Take the Yamagata Shinkansen about 130 minutes from Tokyo Station to JR Yonezawa Station.

Yonezawa beef

Joetsu Shinkansen

The Joetsu Shinkansen route runs through the northern Chubu region, connecting the Pacific Ocean side of Japan with the Sea of Japan coast.

GALA Yuzawa, Niigata prefecture

If you’re into winter sports, you’ll be happy to know that you can go straight from the shinkansen station to the slopes at GALA Yuzawa! The ski resort offers rentals for all levels from beginner to pro, in case you don’t have any gear with you in Japan.

How to get there:

Take the Joetsu Shinkansen 80 minutes from Tokyo Station to GALA Yuzawa. From there, the gondola connects you directly to the mountain.

GALA Yuzawa Snow Resort

Hokuriku Shinkansen

The Hokuriku Shinkansen route is the southernmost of the bullet train lines in Northern Honshu and provides access to some of the most popular remote destinations for visitors to Japan.

Matsumoto Castle, Nagano prefecture

Matsumoto Castle, located in Nagano prefecture, is a national treasure of Japan and the country’s oldest remaining castle that still has its original wooden keep. It’s sometimes referred to as Karasu-jo, or Crow Castle, for its elegant black walls.

How to get there:

From Shinjuku Station, take the Express Azusa or Super Azusa train 2 hours 50 minutes to Matsumoto Station. The castle is a 20-minute walk from the station, or take the Matsumoto Tour Bus “Town Sneaker” North Course about ten minutes, alighting at Matsumotojo-Shiyakushomae.

Matsumoto Castle

Takayama and Shirakawa-go, Gifu prefecture

Hida-Takayama has recently grown in popularity among visitors to Japan and for good reason: this charming mountain town sits in the lush nature of Gifu, its well-preserved old town area untouched by modernization. Explore traditional sake breweries, try your hand at local crafts, and enjoy the tender local brand of beef Hida-gyu.
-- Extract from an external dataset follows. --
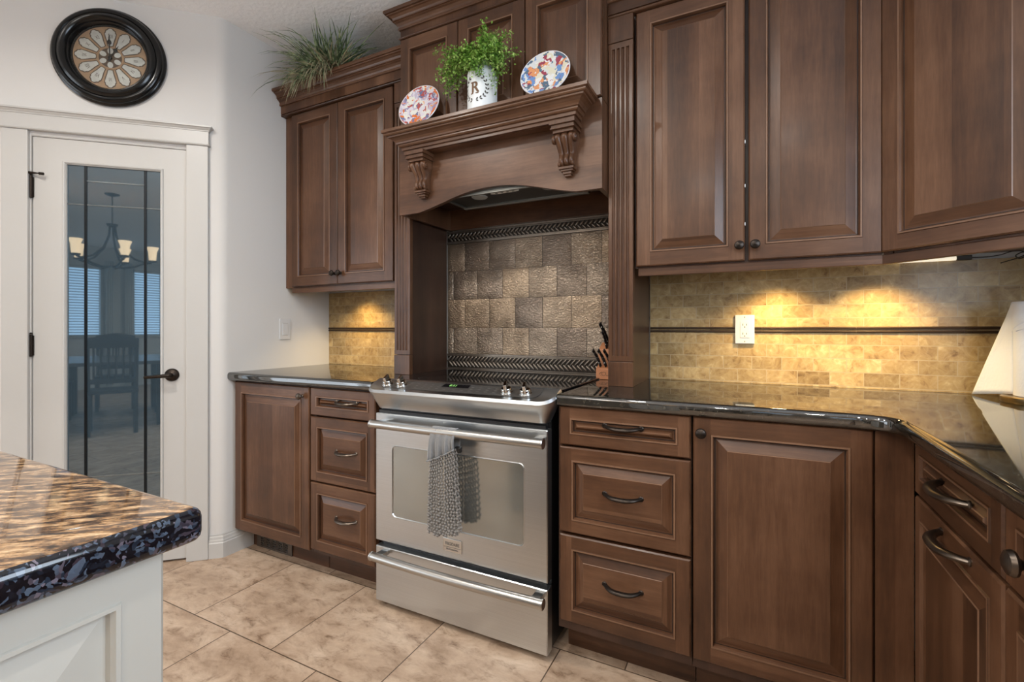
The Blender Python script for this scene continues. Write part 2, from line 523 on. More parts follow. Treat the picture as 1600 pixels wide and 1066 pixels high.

Not too far from Hida-Takayama is the UNESCO World Heritage site of Shirakawa-go, a small village known for its distinctive farm houses with peaked thatch roofs.

How to get there:

From the Matsumoto Bus Terminal, take the Takayama Limited Express Bus 2 hours 10 minutes to Takayama. Shirakawa-go is an additional 50-minute bus ride from Takayama.